By the time I was fifteen they’d developed into Rockers, or Greasers as they came to be known. The Teddy Boy suits had given way to Jeans, turned up at the bottom, boots, flannel shirts and leather jackets. They rode big 650 cc Motorbikes like BSA roadrockets, Nortons and Triump Spitfires and even 1000 Vincents. They roared around with their girls clinging to them like limpets. Another group had emerged who called themselves Mods. They wore snazzy mohair, Italian cut suits, Parkas with fur trim, chisel toe shoes and rode around on LD scooters with a ton of mirrors, lamps and fur and their girls dangled off the back like accessories. LDs piddled along like mobile farting sewing machines. I lusted after the big bikes.

The only sort of stuff that did filter through to me, prior to me buying my first Adam Faith singles, was Skiffle and Emile Ford. The Skiffle I heard was mainly Lonnie Donnegan doing his crap stuff like ‘My old man’s a dustman’ and ‘Does your chewing gum lose its flavour on the bedpost over night’ but there were a few other more interesting things like ‘Don’t you rock me Daddy-o’, ‘The Battle of New Orleans’ and Rock Island Line’. Then there were the Vipers and Nancy Whiskey. I remember going down to the waterside pub in Walton to support Hat who had taken into his head to form a duo. As far as I was aware it was there one and only gig. I remember them doing a version of Nancy’s ‘Freight Train’.

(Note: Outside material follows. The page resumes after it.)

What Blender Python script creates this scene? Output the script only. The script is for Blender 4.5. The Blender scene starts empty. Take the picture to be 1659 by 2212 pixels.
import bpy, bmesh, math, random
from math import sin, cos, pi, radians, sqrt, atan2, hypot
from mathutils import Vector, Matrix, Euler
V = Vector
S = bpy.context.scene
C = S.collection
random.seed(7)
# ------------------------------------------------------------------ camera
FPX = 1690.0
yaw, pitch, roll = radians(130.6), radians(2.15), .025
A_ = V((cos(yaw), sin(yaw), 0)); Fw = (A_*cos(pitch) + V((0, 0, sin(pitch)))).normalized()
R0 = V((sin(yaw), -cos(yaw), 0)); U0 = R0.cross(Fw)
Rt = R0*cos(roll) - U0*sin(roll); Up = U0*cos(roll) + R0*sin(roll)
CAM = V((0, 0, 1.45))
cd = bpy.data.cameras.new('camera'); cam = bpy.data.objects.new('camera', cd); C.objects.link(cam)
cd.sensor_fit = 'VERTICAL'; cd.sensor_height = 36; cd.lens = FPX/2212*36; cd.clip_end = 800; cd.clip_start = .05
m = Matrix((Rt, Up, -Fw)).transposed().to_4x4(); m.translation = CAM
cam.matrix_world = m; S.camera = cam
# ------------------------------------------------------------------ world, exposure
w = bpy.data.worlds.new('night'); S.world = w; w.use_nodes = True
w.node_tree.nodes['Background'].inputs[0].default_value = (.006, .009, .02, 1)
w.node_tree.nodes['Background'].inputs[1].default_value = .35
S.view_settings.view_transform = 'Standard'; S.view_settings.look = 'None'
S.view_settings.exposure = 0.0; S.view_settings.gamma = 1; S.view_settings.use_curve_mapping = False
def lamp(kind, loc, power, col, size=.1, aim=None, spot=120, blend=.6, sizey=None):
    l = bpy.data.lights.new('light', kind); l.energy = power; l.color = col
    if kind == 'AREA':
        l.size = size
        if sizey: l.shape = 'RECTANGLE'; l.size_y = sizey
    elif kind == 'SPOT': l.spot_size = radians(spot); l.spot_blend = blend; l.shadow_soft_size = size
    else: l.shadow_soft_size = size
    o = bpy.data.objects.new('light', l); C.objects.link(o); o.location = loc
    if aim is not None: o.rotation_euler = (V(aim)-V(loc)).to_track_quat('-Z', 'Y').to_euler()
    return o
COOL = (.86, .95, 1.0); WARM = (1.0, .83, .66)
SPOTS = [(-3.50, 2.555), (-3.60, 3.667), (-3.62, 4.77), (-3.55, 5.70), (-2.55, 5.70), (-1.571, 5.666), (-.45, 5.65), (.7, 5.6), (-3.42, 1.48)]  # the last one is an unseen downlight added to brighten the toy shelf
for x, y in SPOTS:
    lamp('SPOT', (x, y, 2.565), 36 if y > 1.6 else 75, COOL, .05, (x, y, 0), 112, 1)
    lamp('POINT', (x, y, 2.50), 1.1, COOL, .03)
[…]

Emile Ford was doing this stuff like ‘Slow boat to China’ and ‘What’d ya wanna make those eyes at me for?’ which were not quite there but they were about the best Britain had at the time (apart from Skiffle). We were pretty slow to catch on and were a backwater as far as Rock music was concerned. America is where it had already happened. We just didn’t know it. Anyway, I used to whistle ‘Slow Boat to China’ outside my first serious girlfriend’ house. Glenys, a dark haired, dark eyed beauty of also ten years of age, would open her window and we’d talk. She even forcibly stripped her sisters pyjamas off her to show me her fanny; exciting stuff, even if her sister was only eight. She’d meet me in the garage for real lover’s kisses that lasted half an hour or more. We managed twenty seven (I was counting) before her parents moved and we were devastatingly torn apart. I still can’t hear Emile Ford without thinking of Glenys.

 

Right from the beginning Rock Music was associating itself with something more thrilling than anything my parents’ generation had to offer. Even before I knew what sex was I could feel it throbbing in that music. It spoke of a different type of life full of dark delights and swampy danger. There was an ocean of it out there and already I wanted to jump right in. There were a few years to go until I started to find my feet in either that respect or with girls.

All I knew was that I did not want to live in that grey world of routine that my parents lived in. Neither did I have any aspirations to try to make a fortune and try to gatecrash the billionaires’ private club. I wanted that underworld of seething excitement to be found in dark dingy clubs.

This was not conscious rebellion. There was not even a rejection on a conscious level. There was merely the subconscious recognition.